Reviews: Batman

89 Movie

I've decided to review each of the 'modern' Batman movies, starting with the Tim Burton legend.

The film opens with one of the best themes of all time, a Danny Elfman masterpiece that would make the movie good by itself even if everything else was terrible. Thankfully, we are treated to a unique treat of the sort only Tim Butron could deliver.

The film is beautifully shot and well acted. The writing of so many scenes is just incredible. But it is the look of Batman that stands out. Burton has a mind like no other, and when he is on his game, his movies are moving works of art.

But Burton's weaknesses shine through as much as his strengths. While is is, as mentioned, an artist with a great visual flare, he is not known for his movies having good plots. At first glance one may wonder what the problem is. It's good vs evil. Batman vs the Joker. That's a plot in and of itself.

No, it is not a plot in and of itself. All we know of Bruce Wayne is that he is a recluse who hasn't got over his parents' death and is beating up and even killing criminals at night. There is no attempt to explore his character or give him proper motivation for his crusade. With the Joker, as well, we are given both too much and too little. Jack Nicholson does a good job, but besides for being too old for the role his performance is hampered by the fact that the movie makes the Joker too human. By showing as much of the Joker's backstory and making his first act as the Joker one of revenge it makes him human enough that I cannot help but ask why he is doing what he is doing, a question that does not need to be asked of other versions of the Joker. With neither side having their actions or motivations explored almost at all there is only a series of events, not an actual plot.

There are two hackneyed attempts to make a plot with the fight over the boring Vicky Vale and the revelation that Joker killed Bruce Wayne's parents. Both are terribly forced. I guess because Batman is a sociopath dropping Joker into the acid would not make him feel guilty and make the conflict personal.

Yes. Batman is a sociopath, waiting until after crimes are commited to punish the criminals and even killing many in cold blood. The character dresses like Batman, but he isn't Batman. In a movie with the name 'Batman,' that is very unfortunate.

A Pretty, Well-Acted, Dumb, Plotless, Mean-spirited Mess, Set to Nice Music.

...Wow, with that title, do I really need to write the review?

Tim Burton's Batman is a well-shot movie with great, gothic art design, smart lighting and editing, and plenty of visual style. It has a rightly-famous score whose main theme has been synonymous with the character for more than a quarter of a century.

And, with that out of the way... I hate this movie.

Yes, part of it is that I'm a Batman fan, and watching Batman use guns to kill people who aren't even criminals before blowing up a building full of other non-criminals sets off my knee-jerk fanboy rage. But it's hardly the only problem with the movie, guys!

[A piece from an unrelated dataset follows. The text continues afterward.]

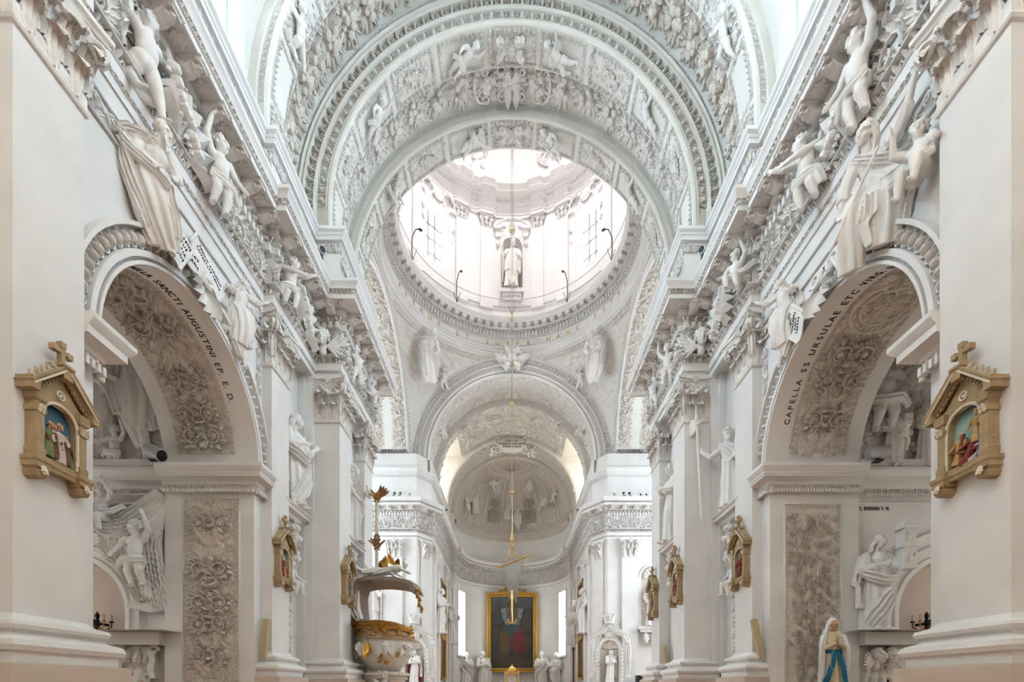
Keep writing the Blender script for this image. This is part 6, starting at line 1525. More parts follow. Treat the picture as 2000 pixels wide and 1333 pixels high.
# saint with the tower: the tower is a part of her
me = FIGS['woman']; e = empty('tower_saint', (7.28, 9.66, 1.14)); tag(e, 'veiled female saint holding a small tower on the right chapel shelf', 'statue')
link('figure', me, None, e, Matrix.Rotation(math.radians(-8), 4, 'Z') @ Matrix.Scale(1.12, 4)); m = MB()
m.box(.30, .56, -.32, -.08, 1.18, 1.62); m.box(.27, .59, -.35, -.05, 1.6, 1.66); m.box(.31, .55, -.31, -.09, 1.66, 1.98); m.box(.28, .58, -.34, -.06, 1.96, 2.02)
m.add([(.30, -.32, 2.02), (.56, -.32, 2.02), (.56, -.08, 2.02), (.30, -.08, 2.02), (.43, -.2, 2.2)], [(0, 1, 4), (1, 2, 4), (2, 3, 4), (3, 0, 4)]); m.box(.38, .48, -.335, -.30, 1.72, 1.9); m.box(.4, .46, -.34, -.3, 1.28, 1.48); m.build('tower', FIGURE, e)
m = MB().box(-.2, .25, -.2, .18, -.01, .06); m.build('foot_block', FIGURE, e)
letters('chapel_wall_lettering', 'S. BARBARA V. M.', .115, to_plane((7.46, 9.945, 3.66), X_ * .62, Z_, -Y_), INK, walls[2], spread=.86)
m = MB(); motif_row(m, t_dome(.42, .5, .5, 5, 2), 2.4, .04, 0, .035, .03); V = np.concatenate(m.v); m2 = MB().add(V + (0, 0, 0), m.f); m2.map(to_plane((7.08, 9.94, 3.84), X_, Z_, -Y_)); m2.build('bead_frame', STUCCO, walls[2], kind='stuff')
m = MB(); motif_row(m, t_dome(.42, .5, .5, 5, 2), 2.6, .04, 0, .035, .03); V = np.concatenate(m.v); m2 = MB().add(np.c_[V[:, 1], V[:, 0], V[:, 2]], m.f); m2.map(to_plane((7.05, 9.94, 1.25), X_, Z_, -Y_)); m2.build('bead_frame', STUCCO, walls[2], kind='stuff')
def sconce(x, y, z, label):
    e = empty('wall_sconce', (x, y, z)); tag(e, label, 'sconce')
    MB().lathe([(.02, -.3), (.05, -.2), (.03, -.1), (.07, 0), (.03, .1), (.05, .2), (.0, .3)], (0, 0, 0), 12).build('stem', BLACK, e)
    for k in range(7):
        a = PI + PI * k / 6; rr = .34
        m = MB(); m.tube([(0, 0, -.05), (rr * .5 * math.cos(a), rr * .5 * math.sin(a), -.18), (rr * math.cos(a), rr * math.sin(a), -.08), (rr * math.cos(a), rr * math.sin(a), .02)], .013, 5); m.lathe([(.045, .0), (.05, .03), (.02, .03)], (rr * math.cos(a), rr * math.sin(a), .02), 8); arm_ = m.build('arm', BRASS if k % 2 else BLACK, e)
        MB().lathe([(.018, .04), (.018, .2), (.0, .22)], (rr * math.cos(a), rr * math.sin(a), 0), 8).build('candle', TANL, arm_)
        m = MB(); [m.many(t_dome(.014, .014, .03, 5, 2), [tr(rr * math.cos(a), rr * math.sin(a), -.12 - .05 * j, 0, 1, sz=-1)]) for j in range(3)]; m.build('crystal', GREYM, arm_)
    m = MB().box(-.03, .03, 0, 12 - y if False else .3, -.03, .03); m.build('wall_arm', BLACK, e)
sconce(-9.95, 11.6, 1.55, 'dark candle sconce inside the left chapel doorway'); sconce(9.95, 11.6, 1.55, 'dark candle sconce inside the right chapel doorway')
for sx in (-1, 1):
    m = MB().box(*sorted((8.75 * sx, 10.3 * sx)), 11.7, 11.95, FL, .85); m.tube([(sx * (9.5 + .75 * math.cos(a)), 11.72, .85 + .2 * math.sin(a)) for a in [k * PI / 10 for k in range(11)]], .05, 6); d = m.build('door_' + ('1' if sx < 0 else '2'), DARKW, kind='structure'); tag(d, f'low dark arched door in the {SIDE[sx]} chapel passage', 'door')
# ================================================================ FURNISHINGS
# ---------------------------------------------------------------- stations of the cross: gabled tan frames with painted reliefs
def scene_mat(name, cols, seed, sky=(.10, .22, .34)):
    """painted backdrop of a station: sky above, broken ground and walls below"""
    m = bpy.data.materials.new(name); m.use_nodes = True; nt = m.node_tree; b = nt.nodes['Principled BSDF']; b.inputs['Roughness'].default_value = .55
    tc = nt.nodes.new('ShaderNodeTexCoord'); sp = nt.nodes.new('ShaderNodeSeparateXYZ'); nt.links.new(tc.outputs['Object'], sp.inputs[0])
    no = nt.nodes.new('ShaderNodeTexNoise'); no.inputs['Scale'].default_value = 7; no.inputs['Detail'].default_value = 5; nt.links.new(tc.outputs['Object'], no.inputs['Vector'])
    ad = nt.nodes.new('ShaderNodeMath'); ad.operation = 'MULTIPLY_ADD'; ad.inputs[1].default_value = .35; nt.links.new(no.outputs['Fac'], ad.inputs[0]); nt.links.new(sp.outputs['Z'], ad.inputs[2])
    mr = nt.nodes.new('ShaderNodeMapRange'); mr.inputs['From Min'].default_value = .15; mr.inputs['From Max'].default_value = 1.0; nt.links.new(ad.outputs[0], mr.inputs['Value'])
    rp = nt.nodes.new('ShaderNodeValToRGB'); nt.links.new(mr.outputs[0], rp.inputs['Fac']); nt.links.new(rp.outputs['Color'], b.inputs['Base Color'])
    el = rp.color_ramp.elements; el[0].position = 0; el[0].color = (*cols[0], 1); el[1].position = 1; el[1].color = (*sky, 1)
    for p, c in ((.3, cols[1]), (.5, cols[2]), (.62, tuple(x * 1.5 for x in sky))): q = el.new(p); q.color = (*c, 1)
    return m
ROBES = [mat('robe_' + n, c, .6, var=.15, scale=20) for n, c in (('white', (.55, .45, .40)), ('green', (.16, .2, .08)), ('red', (.22, .03, .035)), ('blue', (.08, .17, .24)), ('ochre', (.45, .28, .10)), ('brown', (.14, .07, .04)))]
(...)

Jack Nicholson, following Brando's example, cut what has since become a legendary deal with the production team to play the Joker, and it's apparent they put getting their money's worth out of him at a priority over telling a coherent story or creating a compelling protagonist. I don't mean to imply he isn't sometimes entertaining to watch (even if too much of a good thing is definitely too much), but this is more his film than Batman's. He gets the origin story, the character arc, the lion's share of the screentime. Hell, he's artificially injected into Batman's backstory just to further emphasize his role as the focus of the story.

Batman himself gets the shaft. Keaton turns in a very strong performance, but that's the most that can be said for it. He always seems restrained by the suit, and he gets only a token amount of explanation or examination from a script that clearly regards him as the least interesting thing in his own movie.

Plot-wise, there's frankly little to talk about. It's more a series of vignettes than a coherent narrative. If it attempted to ape a serialized comic format, it is just a failed experiment, but comments by the director indicate otherwise.

Tonally, this movie has no idea what it wants. Dark, violent content coexists alongside the most blatant sort of Silver Age lunacy. And the fight scenes aren't great. Poor Keaton is clearly trying, but the suit keeps him from moving well, and his opponents jump out of Clown Henchman Spawn Points, with no sense of escalation or impact to their defeats.

If you just want to stare at pretty pictures and listen to pretty music, fine. But the movie that comes with them is just not very good, and only sometimes entertaining.

...Alright, that scene where the Joker shoots down the Batplane with a comically-long gun was pretty great.